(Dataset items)
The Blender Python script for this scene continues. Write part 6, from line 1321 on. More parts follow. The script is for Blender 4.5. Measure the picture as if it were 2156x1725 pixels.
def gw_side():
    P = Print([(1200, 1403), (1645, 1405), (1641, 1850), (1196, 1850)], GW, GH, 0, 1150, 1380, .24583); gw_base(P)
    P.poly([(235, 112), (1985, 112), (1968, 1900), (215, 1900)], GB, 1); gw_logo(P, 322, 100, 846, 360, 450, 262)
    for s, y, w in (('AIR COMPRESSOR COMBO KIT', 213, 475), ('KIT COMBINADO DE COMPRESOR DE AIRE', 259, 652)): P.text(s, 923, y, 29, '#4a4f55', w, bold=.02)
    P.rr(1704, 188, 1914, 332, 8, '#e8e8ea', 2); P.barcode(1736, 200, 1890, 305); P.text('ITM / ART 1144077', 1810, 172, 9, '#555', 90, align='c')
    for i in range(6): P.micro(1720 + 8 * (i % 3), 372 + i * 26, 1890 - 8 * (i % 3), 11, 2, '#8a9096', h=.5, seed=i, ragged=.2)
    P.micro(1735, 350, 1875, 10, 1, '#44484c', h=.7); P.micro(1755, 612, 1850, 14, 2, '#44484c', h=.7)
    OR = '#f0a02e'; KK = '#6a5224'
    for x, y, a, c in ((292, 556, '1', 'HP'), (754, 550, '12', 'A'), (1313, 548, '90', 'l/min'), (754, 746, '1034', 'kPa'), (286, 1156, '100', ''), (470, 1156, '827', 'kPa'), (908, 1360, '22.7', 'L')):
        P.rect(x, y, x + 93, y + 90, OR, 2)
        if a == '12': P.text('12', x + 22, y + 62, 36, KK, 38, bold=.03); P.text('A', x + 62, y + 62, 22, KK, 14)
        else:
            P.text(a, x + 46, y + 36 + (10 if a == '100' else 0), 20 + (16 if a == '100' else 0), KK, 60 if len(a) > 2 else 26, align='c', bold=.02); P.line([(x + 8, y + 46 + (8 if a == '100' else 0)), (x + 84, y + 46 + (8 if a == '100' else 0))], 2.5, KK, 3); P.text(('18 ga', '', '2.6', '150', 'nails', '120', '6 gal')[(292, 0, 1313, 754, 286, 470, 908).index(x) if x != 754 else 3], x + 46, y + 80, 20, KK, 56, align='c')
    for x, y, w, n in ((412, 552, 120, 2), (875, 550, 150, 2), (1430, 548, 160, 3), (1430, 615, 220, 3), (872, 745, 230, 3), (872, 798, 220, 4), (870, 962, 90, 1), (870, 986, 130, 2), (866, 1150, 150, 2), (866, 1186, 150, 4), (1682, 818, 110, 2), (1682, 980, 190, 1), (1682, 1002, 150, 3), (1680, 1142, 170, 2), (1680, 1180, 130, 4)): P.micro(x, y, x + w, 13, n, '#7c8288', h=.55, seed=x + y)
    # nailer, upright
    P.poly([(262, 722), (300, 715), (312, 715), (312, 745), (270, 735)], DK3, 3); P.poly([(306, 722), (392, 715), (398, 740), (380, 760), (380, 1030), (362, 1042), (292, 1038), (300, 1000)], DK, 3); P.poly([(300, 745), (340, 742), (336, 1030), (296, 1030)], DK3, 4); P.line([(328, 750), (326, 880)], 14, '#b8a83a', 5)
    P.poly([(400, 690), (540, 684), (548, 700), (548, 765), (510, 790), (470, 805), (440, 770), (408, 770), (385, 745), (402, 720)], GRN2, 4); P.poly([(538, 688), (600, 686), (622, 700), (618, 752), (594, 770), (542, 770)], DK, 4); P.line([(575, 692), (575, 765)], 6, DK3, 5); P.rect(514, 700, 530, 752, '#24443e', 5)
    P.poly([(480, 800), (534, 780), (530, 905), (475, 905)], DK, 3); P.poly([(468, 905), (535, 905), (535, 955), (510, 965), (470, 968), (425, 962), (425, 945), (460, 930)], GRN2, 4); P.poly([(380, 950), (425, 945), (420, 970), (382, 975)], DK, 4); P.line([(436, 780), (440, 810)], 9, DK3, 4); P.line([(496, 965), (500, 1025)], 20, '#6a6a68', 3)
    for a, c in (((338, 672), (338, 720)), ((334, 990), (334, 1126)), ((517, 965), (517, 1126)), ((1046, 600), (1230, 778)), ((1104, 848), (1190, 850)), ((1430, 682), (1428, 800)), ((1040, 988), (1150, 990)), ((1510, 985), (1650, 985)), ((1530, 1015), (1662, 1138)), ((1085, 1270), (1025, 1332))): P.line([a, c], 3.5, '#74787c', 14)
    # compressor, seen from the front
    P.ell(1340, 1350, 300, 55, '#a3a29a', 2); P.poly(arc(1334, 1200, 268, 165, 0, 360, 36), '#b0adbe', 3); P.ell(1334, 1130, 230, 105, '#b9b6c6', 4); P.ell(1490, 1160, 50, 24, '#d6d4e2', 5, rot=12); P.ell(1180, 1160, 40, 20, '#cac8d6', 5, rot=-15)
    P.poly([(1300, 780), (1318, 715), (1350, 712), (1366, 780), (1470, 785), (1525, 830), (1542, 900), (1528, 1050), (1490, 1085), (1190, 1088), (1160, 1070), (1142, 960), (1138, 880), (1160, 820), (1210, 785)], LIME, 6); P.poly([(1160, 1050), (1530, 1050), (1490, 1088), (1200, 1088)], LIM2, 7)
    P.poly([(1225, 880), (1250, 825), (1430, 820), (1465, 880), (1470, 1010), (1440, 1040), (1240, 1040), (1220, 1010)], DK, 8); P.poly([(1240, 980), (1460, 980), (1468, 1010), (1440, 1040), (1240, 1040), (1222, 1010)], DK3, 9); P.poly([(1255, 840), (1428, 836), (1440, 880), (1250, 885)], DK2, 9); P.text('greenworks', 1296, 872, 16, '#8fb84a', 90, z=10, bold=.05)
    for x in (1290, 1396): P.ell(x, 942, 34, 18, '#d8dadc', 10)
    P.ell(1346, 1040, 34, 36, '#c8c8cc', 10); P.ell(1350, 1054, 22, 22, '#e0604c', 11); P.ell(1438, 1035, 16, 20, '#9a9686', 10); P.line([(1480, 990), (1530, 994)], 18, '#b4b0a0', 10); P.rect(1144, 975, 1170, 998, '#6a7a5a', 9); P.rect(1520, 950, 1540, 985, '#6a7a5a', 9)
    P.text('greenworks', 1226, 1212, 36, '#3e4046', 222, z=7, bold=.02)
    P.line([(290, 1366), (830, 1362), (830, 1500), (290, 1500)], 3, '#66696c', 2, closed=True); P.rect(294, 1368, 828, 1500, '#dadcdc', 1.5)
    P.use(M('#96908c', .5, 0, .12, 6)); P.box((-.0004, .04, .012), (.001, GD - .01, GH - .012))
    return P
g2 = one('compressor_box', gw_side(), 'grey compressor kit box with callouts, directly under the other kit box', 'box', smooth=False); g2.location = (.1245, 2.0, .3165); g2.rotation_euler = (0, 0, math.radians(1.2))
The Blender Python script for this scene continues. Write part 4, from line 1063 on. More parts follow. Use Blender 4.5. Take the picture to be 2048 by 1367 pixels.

● Work to be completed
Exactly as written, please output every entry.

● Full solution
The Blender Python script for this scene continues. Write part 6, from line 1321 on. More parts follow. The script is for Blender 4.5. Measure the picture as if it were 2156x1725 pixels.
def gw_side():
    P = Print([(1200, 1403), (1645, 1405), (1641, 1850), (1196, 1850)], GW, GH, 0, 1150, 1380, .24583); gw_base(P)
    P.poly([(235, 112), (1985, 112), (1968, 1900), (215, 1900)], GB, 1); gw_logo(P, 322, 100, 846, 360, 450, 262)
    for s, y, w in (('AIR COMPRESSOR COMBO KIT', 213, 475), ('KIT COMBINADO DE COMPRESOR DE AIRE', 259, 652)): P.text(s, 923, y, 29, '#4a4f55', w, bold=.02)
    P.rr(1704, 188, 1914, 332, 8, '#e8e8ea', 2); P.barcode(1736, 200, 1890, 305); P.text('ITM / ART 1144077', 1810, 172, 9, '#555', 90, align='c')
    for i in range(6): P.micro(1720 + 8 * (i % 3), 372 + i * 26, 1890 - 8 * (i % 3), 11, 2, '#8a9096', h=.5, seed=i, ragged=.2)
    P.micro(1735, 350, 1875, 10, 1, '#44484c', h=.7); P.micro(1755, 612, 1850, 14, 2, '#44484c', h=.7)
    OR = '#f0a02e'; KK = '#6a5224'
    for x, y, a, c in ((292, 556, '1', 'HP'), (754, 550, '12', 'A'), (1313, 548, '90', 'l/min'), (754, 746, '1034', 'kPa'), (286, 1156, '100', ''), (470, 1156, '827', 'kPa'), (908, 1360, '22.7', 'L')):
        P.rect(x, y, x + 93, y + 90, OR, 2)
        if a == '12': P.text('12', x + 22, y + 62, 36, KK, 38, bold=.03); P.text('A', x + 62, y + 62, 22, KK, 14)
        else:
            P.text(a, x + 46, y + 36 + (10 if a == '100' else 0), 20 + (16 if a == '100' else 0), KK, 60 if len(a) > 2 else 26, align='c', bold=.02); P.line([(x + 8, y + 46 + (8 if a == '100' else 0)), (x + 84, y + 46 + (8 if a == '100' else 0))], 2.5, KK, 3); P.text(('18 ga', '', '2.6', '150', 'nails', '120', '6 gal')[(292, 0, 1313, 754, 286, 470, 908).index(x) if x != 754 else 3], x + 46, y + 80, 20, KK, 56, align='c')
    for x, y, w, n in ((412, 552, 120, 2), (875, 550, 150, 2), (1430, 548, 160, 3), (1430, 615, 220, 3), (872, 745, 230, 3), (872, 798, 220, 4), (870, 962, 90, 1), (870, 986, 130, 2), (866, 1150, 150, 2), (866, 1186, 150, 4), (1682, 818, 110, 2), (1682, 980, 190, 1), (1682, 1002, 150, 3), (1680, 1142, 170, 2), (1680, 1180, 130, 4)): P.micro(x, y, x + w, 13, n, '#7c8288', h=.55, seed=x + y)
    # nailer, upright
    P.poly([(262, 722), (300, 715), (312, 715), (312, 745), (270, 735)], DK3, 3); P.poly([(306, 722), (392, 715), (398, 740), (380, 760), (380, 1030), (362, 1042), (292, 1038), (300, 1000)], DK, 3); P.poly([(300, 745), (340, 742), (336, 1030), (296, 1030)], DK3, 4); P.line([(328, 750), (326, 880)], 14, '#b8a83a', 5)
    P.poly([(400, 690), (540, 684), (548, 700), (548, 765), (510, 790), (470, 805), (440, 770), (408, 770), (385, 745), (402, 720)], GRN2, 4); P.poly([(538, 688), (600, 686), (622, 700), (618, 752), (594, 770), (542, 770)], DK, 4); P.line([(575, 692), (575, 765)], 6, DK3, 5); P.rect(514, 700, 530, 752, '#24443e', 5)
    P.poly([(480, 800), (534, 780), (530, 905), (475, 905)], DK, 3); P.poly([(468, 905), (535, 905), (535, 955), (510, 965), (470, 968), (425, 962), (425, 945), (460, 930)], GRN2, 4); P.poly([(380, 950), (425, 945), (420, 970), (382, 975)], DK, 4); P.line([(436, 780), (440, 810)], 9, DK3, 4); P.line([(496, 965), (500, 1025)], 20, '#6a6a68', 3)
    for a, c in (((338, 672), (338, 720)), ((334, 990), (334, 1126)), ((517, 965), (517, 1126)), ((1046, 600), (1230, 778)), ((1104, 848), (1190, 850)), ((1430, 682), (1428, 800)), ((1040, 988), (1150, 990)), ((1510, 985), (1650, 985)), ((1530, 1015), (1662, 1138)), ((1085, 1270), (1025, 1332))): P.line([a, c], 3.5, '#74787c', 14)
    # compressor, seen from the front
    P.ell(1340, 1350, 300, 55, '#a3a29a', 2); P.poly(arc(1334, 1200, 268, 165, 0, 360, 36), '#b0adbe', 3); P.ell(1334, 1130, 230, 105, '#b9b6c6', 4); P.ell(1490, 1160, 50, 24, '#d6d4e2', 5, rot=12); P.ell(1180, 1160, 40, 20, '#cac8d6', 5, rot=-15)
    P.poly([(1300, 780), (1318, 715), (1350, 712), (1366, 780), (1470, 785), (1525, 830), (1542, 900), (1528, 1050), (1490, 1085), (1190, 1088), (1160, 1070), (1142, 960), (1138, 880), (1160, 820), (1210, 785)], LIME, 6); P.poly([(1160, 1050), (1530, 1050), (1490, 1088), (1200, 1088)], LIM2, 7)
    P.poly([(1225, 880), (1250, 825), (1430, 820), (1465, 880), (1470, 1010), (1440, 1040), (1240, 1040), (1220, 1010)], DK, 8); P.poly([(1240, 980), (1460, 980), (1468, 1010), (1440, 1040), (1240, 1040), (1222, 1010)], DK3, 9); P.poly([(1255, 840), (1428, 836), (1440, 880), (1250, 885)], DK2, 9); P.text('greenworks', 1296, 872, 16, '#8fb84a', 90, z=10, bold=.05)
    for x in (1290, 1396): P.ell(x, 942, 34, 18, '#d8dadc', 10)
    P.ell(1346, 1040, 34, 36, '#c8c8cc', 10); P.ell(1350, 1054, 22, 22, '#e0604c', 11); P.ell(1438, 1035, 16, 20, '#9a9686', 10); P.line([(1480, 990), (1530, 994)], 18, '#b4b0a0', 10); P.rect(1144, 975, 1170, 998, '#6a7a5a', 9); P.rect(1520, 950, 1540, 985, '#6a7a5a', 9)
    P.text('greenworks', 1226, 1212, 36, '#3e4046', 222, z=7, bold=.02)
    P.line([(290, 1366), (830, 1362), (830, 1500), (290, 1500)], 3, '#66696c', 2, closed=True); P.rect(294, 1368, 828, 1500, '#dadcdc', 1.5)
    P.use(M('#96908c', .5, 0, .12, 6)); P.box((-.0004, .04, .012), (.001, GD - .01, GH - .012))
    return P
g2 = one('compressor_box', gw_side(), 'grey compressor kit box with callouts, directly under the other kit box', 'box', smooth=False); g2.location = (.1245, 2.0, .3165); g2.rotation_euler = (0, 0, math.radians(1.2))
The Blender Python script for this scene continues. Write part 4, from line 1063 on. More parts follow. Use Blender 4.5. Take the picture to be 2048 by 1367 pixels.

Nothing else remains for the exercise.